▶ Task to complete: Restate the whole listing word for word. Pictures are left out.

(Entries with scene source code)
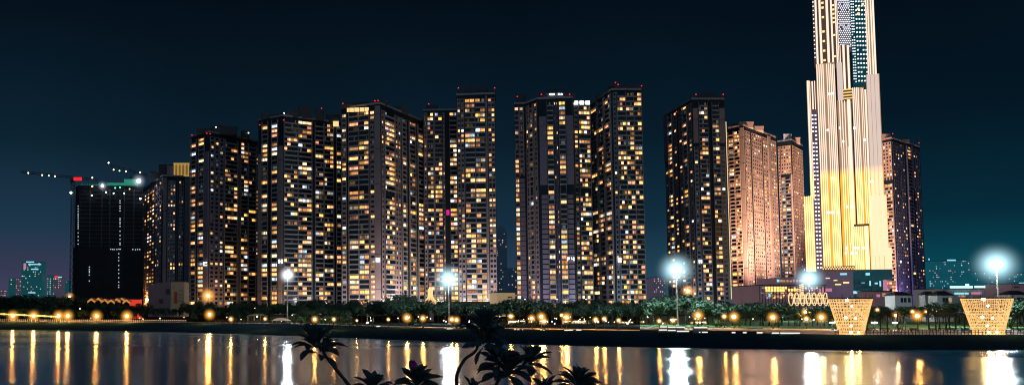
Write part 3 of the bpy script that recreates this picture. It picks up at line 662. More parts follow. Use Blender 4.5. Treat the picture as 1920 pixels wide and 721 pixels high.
for x, y, m_ in ((203.5, 305, 'coolw'), (213, 318, 'cranel'), (224, 320, 'craneg'), (236, 321, 'cranel'), (263, 323, 'cranel')):
    p = at(x, y, 773); mb = MB(); mb.ball(p, .6, 8, 5); mb.build('jib_lamp', M[m_], cr)

# ------------------------------------------------------------------ the bright skyscraper
YL = 600
zs = at(1600, 320, YL).z
M['lpanel'] = zone_mat('emissive_bronze_cladding', (.37, .215, .13), (1.08, .46, .045), zs, sample=True, var=.3)  # strip light falling on the cladding is put into its colour as emission
M['lstrip'] = zone_mat('led_light_strip', (1.22, .96, .77), (2.3, 1.40, .66), zs)
M['lwide'] = zone_mat('lit_cream_panel', (.74, .58, .50), (1.6, .90, .54), zs, sample=True, var=.06)
M['ldark'] = paint('dark_bronze_glass', (.05, .035, .03), .3, .3, .2, (.16, .075, .05), .5)
M['lteal'] = paint('dark_teal_glass', (.02, .06, .07), .2, .3, .2, (.0, .05, .065), .6)
M['lviolet'] = paint('violet_grey_glass', (.05, .04, .07), .3, .3, .2, (.09, .06, .10), .8)
M['ldot'] = glow('white_led_dot', (.88, .95, 1.0), 1.5, False); M['gdot'] = glow('gold_window_dot', (1, .72, .3), 1.3, False)
M['lgold'] = glow('gold_ledge_light', (1, .66, .2), 1.1, False)
b0 = at(1595, 560, YL)
LM = thing('skyscraper', 'tallest tower, covered in bright golden and white vertical light strips', 'skyscraper', (b0.x, YL, ZG))
LH = ray(1598, 400); LH.z = 0; LH.normalize(); LU = Vector((LH.y, -LH.x, 0)); LO = at(1598, 400, YL); LO.z = 0; LD0 = LO.dot(LH)
def lp(px, py, Y):                              # a point on the tower's own facade plane, Y - 600 metres behind it
    d = ray(px, py); return CAM + d * ((LD0 + Y - YL) / d.dot(LH))
def lbox(mb, pa, pb, pyr, pyt, pyb, n0, n1, Y):
    a, b = (lp(pa, pyr, Y) - LO).dot(LU), (lp(pb, pyr, Y) - LO).dot(LU); mb.obox(LO, LU, -LH, a, b, -(Y - YL) - n1, -(Y - YL) - n0, lp(pa, pyb, Y).z, lp(pa, pyt, Y).z)
def lboxc(mb, px, py, Y, w, h, n0=-.35, n1=-.05):   # small box of w x h metres
    c = lp(px, py, Y); a = (c - LO).dot(LU); mb.obox(LO, LU, -LH, a - w, a + w, -(Y - YL) - n1, -(Y - YL) - n0, c.z - h, c.z + h)
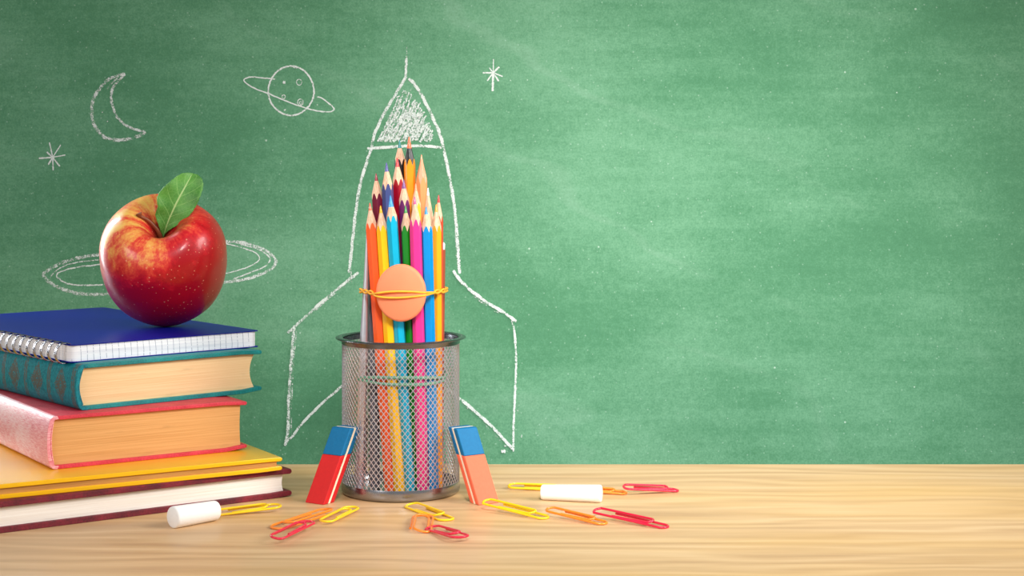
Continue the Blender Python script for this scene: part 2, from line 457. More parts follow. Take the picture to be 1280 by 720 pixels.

▶ Solution:
Write part 3 of the bpy script that recreates this picture. It picks up at line 662. More parts follow. Use Blender 4.5. Treat the picture as 1920 pixels wide and 721 pixels high.
for x, y, m_ in ((203.5, 305, 'coolw'), (213, 318, 'cranel'), (224, 320, 'craneg'), (236, 321, 'cranel'), (263, 323, 'cranel')):
    p = at(x, y, 773); mb = MB(); mb.ball(p, .6, 8, 5); mb.build('jib_lamp', M[m_], cr)

# ------------------------------------------------------------------ the bright skyscraper
YL = 600
zs = at(1600, 320, YL).z
M['lpanel'] = zone_mat('emissive_bronze_cladding', (.37, .215, .13), (1.08, .46, .045), zs, sample=True, var=.3)  # strip light falling on the cladding is put into its colour as emission
M['lstrip'] = zone_mat('led_light_strip', (1.22, .96, .77), (2.3, 1.40, .66), zs)
M['lwide'] = zone_mat('lit_cream_panel', (.74, .58, .50), (1.6, .90, .54), zs, sample=True, var=.06)
M['ldark'] = paint('dark_bronze_glass', (.05, .035, .03), .3, .3, .2, (.16, .075, .05), .5)
M['lteal'] = paint('dark_teal_glass', (.02, .06, .07), .2, .3, .2, (.0, .05, .065), .6)
M['lviolet'] = paint('violet_grey_glass', (.05, .04, .07), .3, .3, .2, (.09, .06, .10), .8)
M['ldot'] = glow('white_led_dot', (.88, .95, 1.0), 1.5, False); M['gdot'] = glow('gold_window_dot', (1, .72, .3), 1.3, False)
M['lgold'] = glow('gold_ledge_light', (1, .66, .2), 1.1, False)
b0 = at(1595, 560, YL)
LM = thing('skyscraper', 'tallest tower, covered in bright golden and white vertical light strips', 'skyscraper', (b0.x, YL, ZG))
LH = ray(1598, 400); LH.z = 0; LH.normalize(); LU = Vector((LH.y, -LH.x, 0)); LO = at(1598, 400, YL); LO.z = 0; LD0 = LO.dot(LH)
def lp(px, py, Y):                              # a point on the tower's own facade plane, Y - 600 metres behind it
    d = ray(px, py); return CAM + d * ((LD0 + Y - YL) / d.dot(LH))
def lbox(mb, pa, pb, pyr, pyt, pyb, n0, n1, Y):
    a, b = (lp(pa, pyr, Y) - LO).dot(LU), (lp(pb, pyr, Y) - LO).dot(LU); mb.obox(LO, LU, -LH, a, b, -(Y - YL) - n1, -(Y - YL) - n0, lp(pa, pyb, Y).z, lp(pa, pyt, Y).z)
def lboxc(mb, px, py, Y, w, h, n0=-.35, n1=-.05):   # small box of w x h metres
    c = lp(px, py, Y); a = (c - LO).dot(LU); mb.obox(LO, LU, -LH, a - w, a + w, -(Y - YL) - n1, -(Y - YL) - n0, c.z - h, c.z + h)
Continue the Blender Python script for this scene: part 2, from line 457. More parts follow. Take the picture to be 1280 by 720 pixels.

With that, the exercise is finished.